Weigh your options wisely and select the technology appropriate for your environment.
Pros:
Scale-out technology that can be used for HA.
Replicate the data that you care about, not the entire database.
Cons:
Complex to implement and manage.
No built-in automatic failover.
Difficult fail-back.
Clustering on VMware
Do any of the aforementioned alternatives mean I cannot execute Microsoft Failover Clustering on VMware? Absolutely not. We have done this in a number of clients, and every time, it was the most appropriate means for executing High Availability for their situation. Many scenarios demand MFC, and clustering on VMware is fully supported. In fact, just last week VMware released an updated MFC on VMware guide called ‘Setup for Failover Clustering and Microsoft Cluster Service’ for vSphere 5.1. Up to five nodes are now supported. VMware HA can still be used to ensure that VMs on a failed node are restarted on healthy nodes, which solves the single-point-of-failure issues that accompany a lengthy cluster node outage.
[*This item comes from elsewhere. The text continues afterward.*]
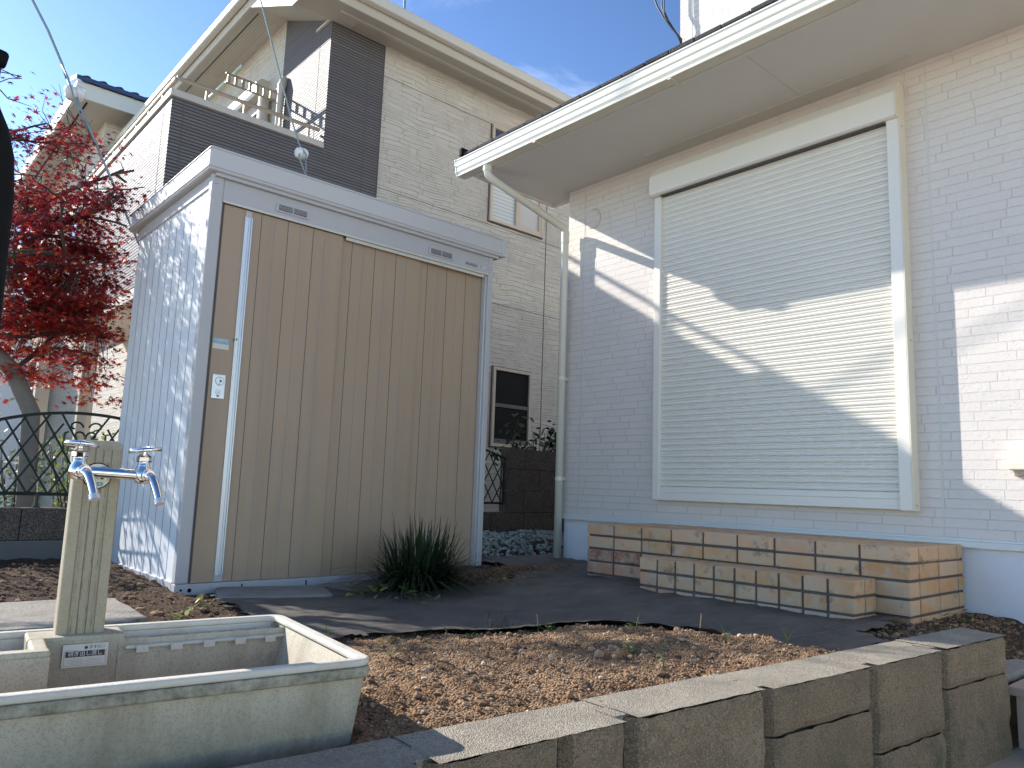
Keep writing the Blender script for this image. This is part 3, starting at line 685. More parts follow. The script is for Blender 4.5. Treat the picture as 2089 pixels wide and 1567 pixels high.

The tricky part comes with the architecture around the shared-disk configuration required by the clustering setup. The use of vMotion and DRS are prohibited. For shared disk configurations spanning hosts (I can’t image why anyone would build a cluster-in-a-box except to play with), either fiber channel RDMs or in-guest iSCSI presentation of the shared cluster disks is required. Failover times can span between a minute and up to five, depending on the infrastructure.
Pros:
Fully supported.
Only space for one copy of data required.
Single IP address for applications to be aware of.
Cons:
Complex to manage without inducing greater downtime than standalone instance.
Still have potentially lengthy downtime during failover.
Conclusion
This portion of the VBCA series is to inform you of all of the HA options available to you when you place your business-critical SQL Servers on the VMware platform. Many options are available, and at least one should work well for your organization and workloads.
In the final part of this series, I will discuss Disaster Recovery options with SQL Server on VMware. The remainder of the series presents the challenge behind Business Critical virtualization as it becomes organizational, where people require the most focused effort to help change their minds. I close with a discussion of techniques used to help demonstrate the power of virtualization and discuss the benefits to those individuals that might continue to fear or not understand virtualization.